Collected data entries:
----

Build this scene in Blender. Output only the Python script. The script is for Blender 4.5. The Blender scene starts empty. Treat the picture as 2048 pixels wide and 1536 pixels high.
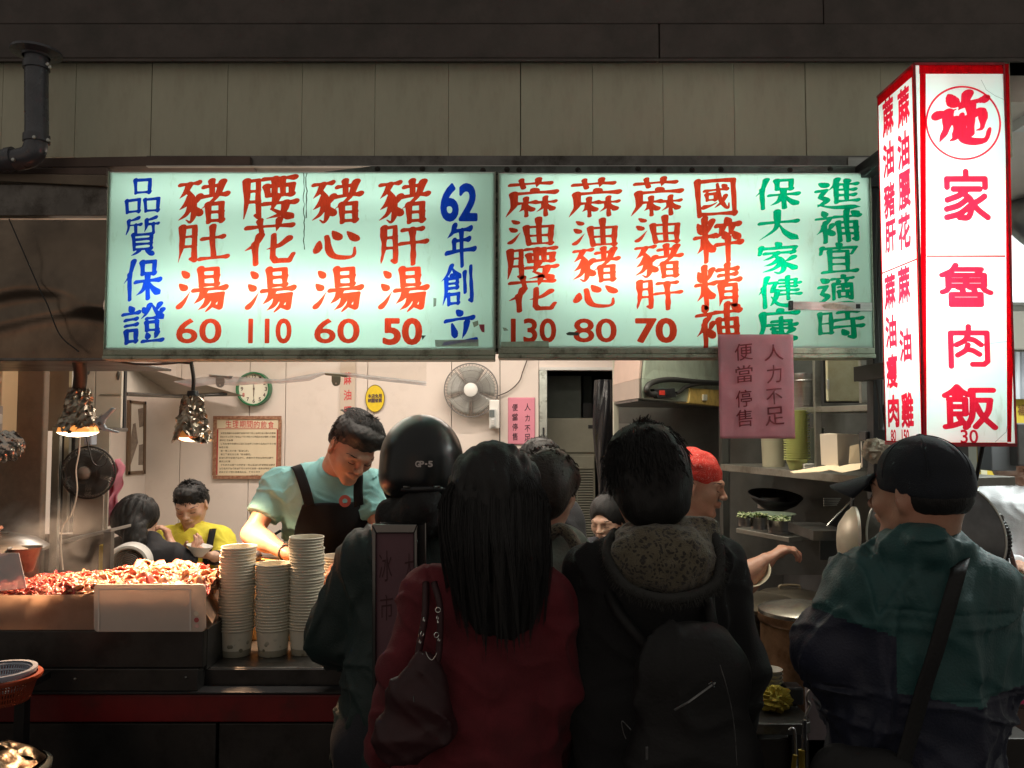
import bpy, math, random
import numpy as np
from mathutils import Vector, Matrix, Euler
random.seed(7)
SC = bpy.context.scene
COL = SC.collection
# ---------------------------------------------------------------- camera
F, CX, CY = 1593.0, 1024.0, 768.0          # focal length in photo pixels, image centre
CAMH, TH = 1.62, math.atan(82.0 / 1593.0)
cam = bpy.data.cameras.new("camera"); camo = bpy.data.objects.new("camera", cam)
COL.objects.link(camo); SC.camera = camo
cam.lens = 28.0; cam.sensor_width = 36.0; cam.clip_end = 200; cam.clip_start = .05
camo.location = (0, 0, CAMH); camo.rotation_euler = (math.pi / 2 + TH, 0, 0)
# ---------------------------------------------------------------- world: night street glow
w = bpy.data.worlds.new("World"); SC.world = w; w.use_nodes = True
nt = w.node_tree; nt.nodes.clear()
out = nt.nodes.new("ShaderNodeOutputWorld"); add = nt.nodes.new("ShaderNodeAddShader")
b1 = nt.nodes.new("ShaderNodeBackground"); b2 = nt.nodes.new("ShaderNodeBackground")
sky = nt.nodes.new("ShaderNodeTexSky"); sky.sky_type = 'NISHITA'; sky.sun_disc = False
sky.sun_elevation = math.radians(1.0); sky.sun_rotation = math.radians(200)
nt.links.new(sky.outputs[0], b1.inputs[0]); b1.inputs[1].default_value = 0.012
b2.inputs[0].default_value = (1.0, .92, .82, 1); b2.inputs[1].default_value = 0.225   # glow of the lit market street
nt.links.new(b1.outputs[0], add.inputs[0]); nt.links.new(b2.outputs[0], add.inputs[1])
nt.links.new(add.outputs[0], out.inputs[0])
vs = SC.view_settings; vs.view_transform = 'Standard'; vs.look = 'None'; vs.gamma = 1; vs.exposure = 0
vs.use_curve_mapping = False
SC.render.engine = 'CYCLES'
cy = SC.cycles
cy.use_denoising = True
try: cy.denoiser = 'OPENIMAGEDENOISE'
except Exception: pass
cy.max_bounces = 8; cy.diffuse_bounces = 4; cy.glossy_bounces = 3; cy.transmission_bounces = 6
cy.transparent_max_bounces = 10; cy.sample_clamp_indirect = 4.0; cy.caustics_reflective = False; cy.caustics_refractive = False
SC.render.film_transparent = False

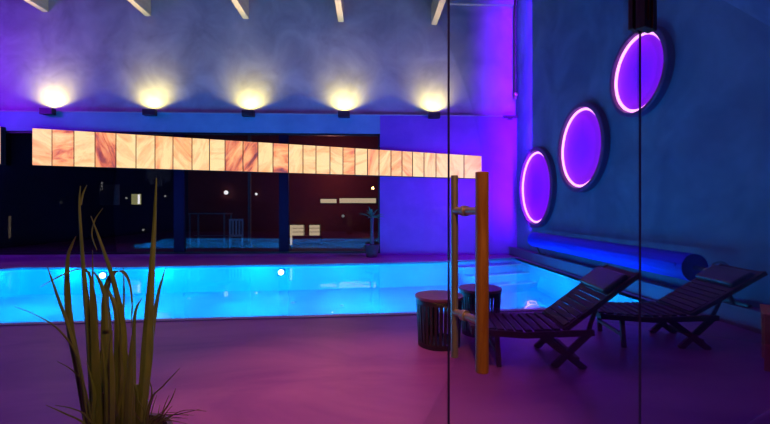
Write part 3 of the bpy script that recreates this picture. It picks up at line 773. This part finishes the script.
# warm lamp over the viewer's side
o = light('SPOT','warm_ceiling_lamp',(.0,2.4,4.2),520,(1,.40,.20),spot_size=math.radians(48),spot_blend=1,shadow_soft_size=0); aim(o,(-.15,2.95,0))
o = light('SPOT','entrance_downlight',(.3,-.3,2.7),70,(1,.66,.22),spot_size=math.radians(100),spot_blend=.7,shadow_soft_size=.08); aim(o,(-.4,1.5,.9))
# violet washes
o = light('AREA','violet_wash_corner',(XW-.5,YW-2.2,2.6),120,(.22,0,1),shape='DISK',size=.5); aim(o,(XW-2.2,YW,2.0))
o = light('AREA','violet_corner_strip',(XW-.12,YW-1.25,4.3),300,(.14,0,1),shape='RECTANGLE',size=.08,size_y=7.0,spread=math.radians(95)); o.rotation_euler = (PI/2,0,0)
o = light('AREA','violet_wash_hall',(-2.5,6,7.4),125,(.32,.0,1),shape='RECTANGLE',size=7,size_y=3); aim(o,(-1,5.2,0))
o = light('AREA','violet_wash_left',(XL+1.5,YW-3,5),220,(.22,0,1),shape='DISK',size=1.5); aim(o,(XL+2,YW,4.5))
o = light('AREA','magenta_wash',(.5,3.2,6.5),22,(.8,.0,.9),shape='DISK',size=1.2); aim(o,(.2,3.3,0))
# terrace glow
light('POINT','terrace_glow',(P(330,190,15).x,15.3,3.0),60,(1,.35,.25),shadow_soft_size=.4)
light('POINT','yard_glow',(P(150,190,14).x,14.5,2.6),6,(.5,.6,1),shadow_soft_size=.4)

w = bpy.data.worlds.new('World'); sc.world = w; w.use_nodes = True
w.node_tree.nodes['Background'].inputs[0].default_value = (.10,.12,.5,1); w.node_tree.nodes['Background'].inputs[1].default_value = .02

cam = bpy.data.cameras.new('camera'); co = bpy.data.objects.new('camera', cam); C.objects.link(co)
co.location = (0,0,H); co.rotation_euler = (PI/2,0,-TH)
cam.sensor_width = 36; cam.lens = 36*F/770; cam.shift_y = -2/770; cam.clip_start = .05
sc.camera = co
sc.view_settings.view_transform = 'Standard'; sc.view_settings.look = 'None'; sc.view_settings.gamma = 1
sc.view_settings.use_curve_mapping = False; sc.view_settings.exposure = 0
try:
    sc.cycles.use_denoising = True; sc.cycles.denoiser = 'OPENIMAGEDENOISE'
    sc.cycles.transparent_max_bounces = 16; sc.cycles.sample_clamp_indirect = 4; sc.cycles.max_bounces = 8
    sc.cycles.caustics_reflective = False
except Exception: pass
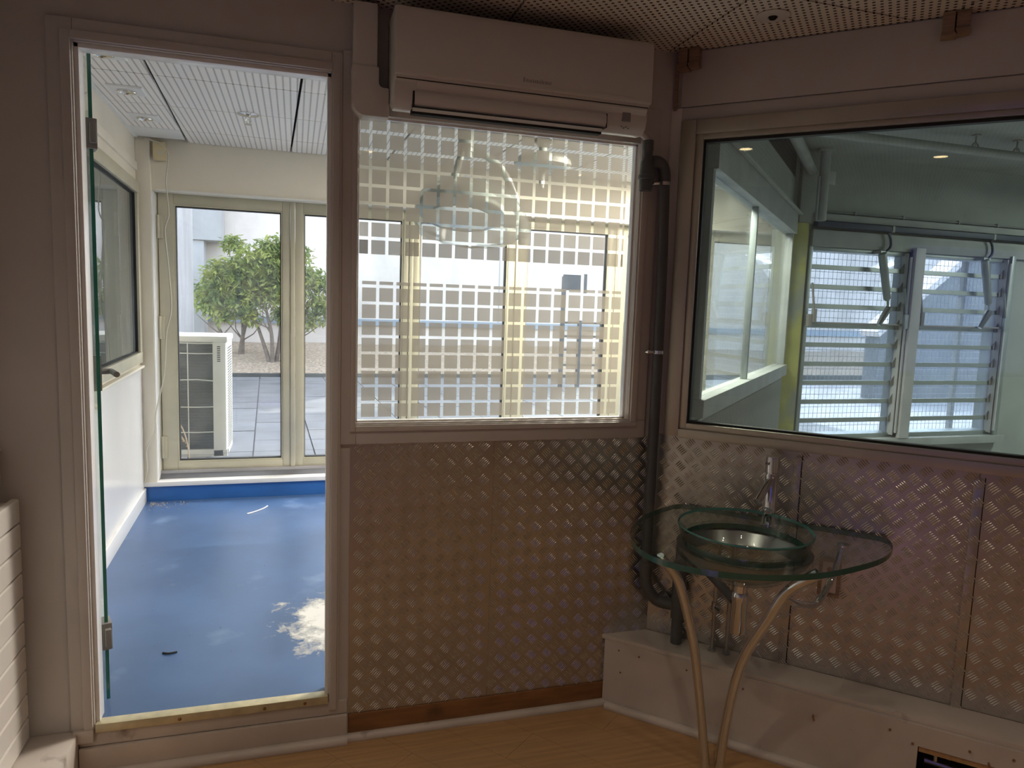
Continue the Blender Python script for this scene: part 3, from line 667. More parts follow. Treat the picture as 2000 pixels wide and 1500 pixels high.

----

» **Given instruction**: Pictures are to be left out; the records above must be repeated word for word.

» **Result of the task**:
Build this scene in Blender. Output only the Python script. The script is for Blender 4.5. The Blender scene starts empty. Treat the picture as 2048 pixels wide and 1536 pixels high.
import bpy, math, random
import numpy as np
from mathutils import Vector, Matrix, Euler
random.seed(7)
SC = bpy.context.scene
COL = SC.collection
# ---------------------------------------------------------------- camera
F, CX, CY = 1593.0, 1024.0, 768.0          # focal length in photo pixels, image centre
CAMH, TH = 1.62, math.atan(82.0 / 1593.0)
cam = bpy.data.cameras.new("camera"); camo = bpy.data.objects.new("camera", cam)
COL.objects.link(camo); SC.camera = camo
cam.lens = 28.0; cam.sensor_width = 36.0; cam.clip_end = 200; cam.clip_start = .05
camo.location = (0, 0, CAMH); camo.rotation_euler = (math.pi / 2 + TH, 0, 0)
# ---------------------------------------------------------------- world: night street glow
w = bpy.data.worlds.new("World"); SC.world = w; w.use_nodes = True
nt = w.node_tree; nt.nodes.clear()
out = nt.nodes.new("ShaderNodeOutputWorld"); add = nt.nodes.new("ShaderNodeAddShader")
b1 = nt.nodes.new("ShaderNodeBackground"); b2 = nt.nodes.new("ShaderNodeBackground")
sky = nt.nodes.new("ShaderNodeTexSky"); sky.sky_type = 'NISHITA'; sky.sun_disc = False
sky.sun_elevation = math.radians(1.0); sky.sun_rotation = math.radians(200)
nt.links.new(sky.outputs[0], b1.inputs[0]); b1.inputs[1].default_value = 0.012
b2.inputs[0].default_value = (1.0, .92, .82, 1); b2.inputs[1].default_value = 0.225   # glow of the lit market street
nt.links.new(b1.outputs[0], add.inputs[0]); nt.links.new(b2.outputs[0], add.inputs[1])
nt.links.new(add.outputs[0], out.inputs[0])
vs = SC.view_settings; vs.view_transform = 'Standard'; vs.look = 'None'; vs.gamma = 1; vs.exposure = 0
vs.use_curve_mapping = False
SC.render.engine = 'CYCLES'
cy = SC.cycles
cy.use_denoising = True
try: cy.denoiser = 'OPENIMAGEDENOISE'
except Exception: pass
cy.max_bounces = 8; cy.diffuse_bounces = 4; cy.glossy_bounces = 3; cy.transmission_bounces = 6
cy.transparent_max_bounces = 10; cy.sample_clamp_indirect = 4.0; cy.caustics_reflective = False; cy.caustics_refractive = False
SC.render.film_transparent = False

Write part 3 of the bpy script that recreates this picture. It picks up at line 773. This part finishes the script.
# warm lamp over the viewer's side
o = light('SPOT','warm_ceiling_lamp',(.0,2.4,4.2),520,(1,.40,.20),spot_size=math.radians(48),spot_blend=1,shadow_soft_size=0); aim(o,(-.15,2.95,0))
o = light('SPOT','entrance_downlight',(.3,-.3,2.7),70,(1,.66,.22),spot_size=math.radians(100),spot_blend=.7,shadow_soft_size=.08); aim(o,(-.4,1.5,.9))
# violet washes
o = light('AREA','violet_wash_corner',(XW-.5,YW-2.2,2.6),120,(.22,0,1),shape='DISK',size=.5); aim(o,(XW-2.2,YW,2.0))
o = light('AREA','violet_corner_strip',(XW-.12,YW-1.25,4.3),300,(.14,0,1),shape='RECTANGLE',size=.08,size_y=7.0,spread=math.radians(95)); o.rotation_euler = (PI/2,0,0)
o = light('AREA','violet_wash_hall',(-2.5,6,7.4),125,(.32,.0,1),shape='RECTANGLE',size=7,size_y=3); aim(o,(-1,5.2,0))
o = light('AREA','violet_wash_left',(XL+1.5,YW-3,5),220,(.22,0,1),shape='DISK',size=1.5); aim(o,(XL+2,YW,4.5))
o = light('AREA','magenta_wash',(.5,3.2,6.5),22,(.8,.0,.9),shape='DISK',size=1.2); aim(o,(.2,3.3,0))
# terrace glow
light('POINT','terrace_glow',(P(330,190,15).x,15.3,3.0),60,(1,.35,.25),shadow_soft_size=.4)
light('POINT','yard_glow',(P(150,190,14).x,14.5,2.6),6,(.5,.6,1),shadow_soft_size=.4)

w = bpy.data.worlds.new('World'); sc.world = w; w.use_nodes = True
w.node_tree.nodes['Background'].inputs[0].default_value = (.10,.12,.5,1); w.node_tree.nodes['Background'].inputs[1].default_value = .02

cam = bpy.data.cameras.new('camera'); co = bpy.data.objects.new('camera', cam); C.objects.link(co)
co.location = (0,0,H); co.rotation_euler = (PI/2,0,-TH)
cam.sensor_width = 36; cam.lens = 36*F/770; cam.shift_y = -2/770; cam.clip_start = .05
sc.camera = co
sc.view_settings.view_transform = 'Standard'; sc.view_settings.look = 'None'; sc.view_settings.gamma = 1
sc.view_settings.use_curve_mapping = False; sc.view_settings.exposure = 0
try:
    sc.cycles.use_denoising = True; sc.cycles.denoiser = 'OPENIMAGEDENOISE'
    sc.cycles.transparent_max_bounces = 16; sc.cycles.sample_clamp_indirect = 4; sc.cycles.max_bounces = 8
    sc.cycles.caustics_reflective = False
except Exception: pass
Continue the Blender Python script for this scene: part 3, from line 667. More parts follow. Treat the picture as 2000 pixels wide and 1500 pixels high.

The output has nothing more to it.